Je mets mes lunettes noires quoiqu’il fasse encore nuit, je regarde sans arrêt dans le rétroviseur, car j’ai l’étrange impression qu’on me suit.


Pour la première fois avec ce projet, il assure lui-même – et seul – la réalisation en passant derrière la caméra. Le résultat d’un processus engagé depuis quelques années avec une distanciation du monde littéraire vers celui du cinéma.
Si Bret Easton Ellis en a peu parlé pour le moment, évoquant simplement une série de “petits films impressionnistes” ou de “segments pour YouTube”, Braxton Pope donne des infos supplémentaires et exclusives à Konbini :

Nous avons tourné quelques épisodes qui sont de l’ordre de 6 à 7 minutes. Nous n’avons pas encore déterminé la manière de les classifier. Il y a des histoires qui fonctionnent seules et d’autres qui s’insèrent entre elles avec des personnages récurrents.
Un certain nombre de réalisateurs nous ont approché pour diriger les futurs “épisodes”. Mais comme pour l’instant ils sont réalisés par Bret, il y a un ton et un langage visuel qui lui sont propres.

“Un moment culturel intéressant”

Comme pour The Canyons, le thème central de Disappear Here sera celui du culte de soi et de la surveillance personnelle. Sa diffusion se fera sur la chaîne Internet du duo, un moyen encore une fois de contourner le système, comme le rappelle Braxton Pope :

Je crois que Bret et moi avons des interrogations saines sur le système du studio, d’abord parce que notre motivation n’est pas dirigée dans des projets “mass market”, des films grands spectacles qui reposent sur des “marques” existantes.
Il y a un fossé entre ça et la culture du cinéma de la narration remplie par les films indépendants qui bénéficient de beaucoup moins de ressources. Donc nous nous retrouvons dans un moment culturel intéressant, où l’appétit pour les histoires demeure, mais la grosse machine des studios ne soutient pas les réalisateurs qui ont envie de les raconter.


Et de poursuivre :

Bret et moi essayons de trouver des moyens de garder le contrôle et fabriquer les images qui ne sont régulées ni par des forces extérieures ni par des studios, et par là j’entends avec les banques d’investissement et les financiers. C’est l’industrie du cinéma, bien sûr, mais il faut faire attention à la logique commerciale.
Nous nous trouvons dans un grand déséquilibre où les budgets pour les films “mainstream” et “marketés” grimpent alors que de moins en moins de films sont réalisés. Nous voulions profiter aussi des plateformes digitales de distribution qui impliquent les réseaux sociaux. Plutôt que de faire 100 rendez-vous, on a décidé de tourner.

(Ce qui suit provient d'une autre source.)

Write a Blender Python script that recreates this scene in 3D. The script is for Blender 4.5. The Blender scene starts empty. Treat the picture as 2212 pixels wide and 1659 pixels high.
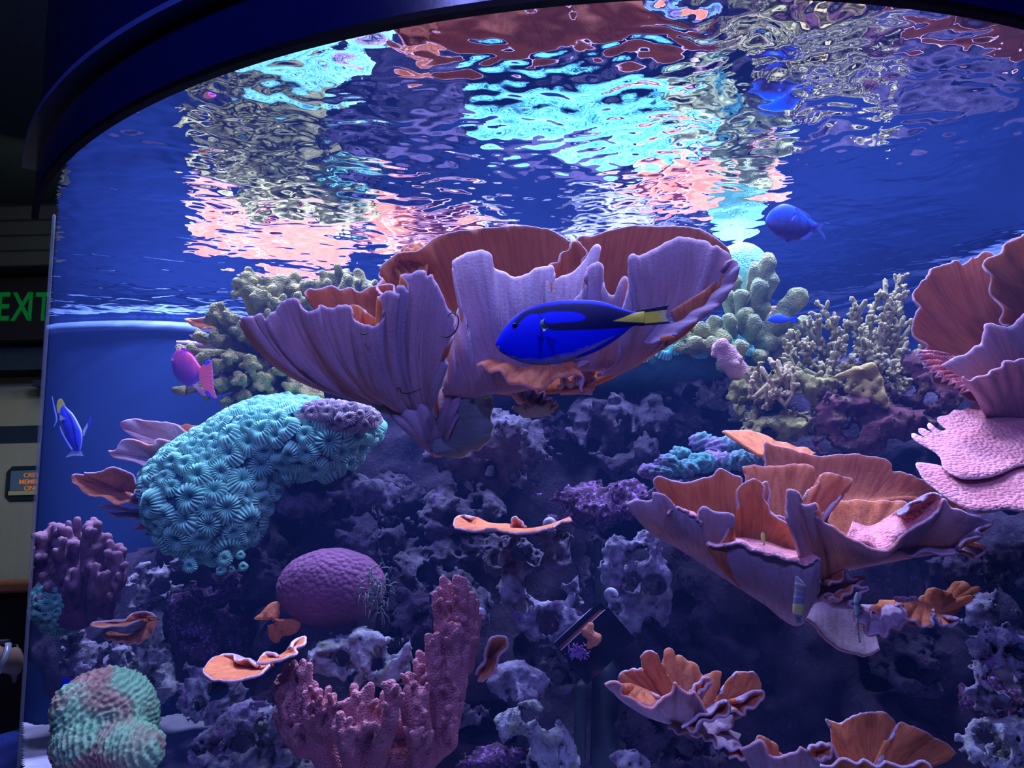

À noter enfin la participation de Leslie Coutterand, actrice française inconnue dans son pays natal (mise à part une oubliable et pardonnable participation à la série Julie Lescaut), mais qu’Ellis et Pope adorent. Ils lui avaient d’ailleurs confié la tâche d’assurer la doublure de Lindsay Lohan pour le tournage de The Canyons.
Le tournage des derniers épisodes de Disappear Here vient de se terminer à Los Angeles, sur le territoire même de l’empire audiovisuel auquel les deux hommes ont décidé de ne pas se soumettre.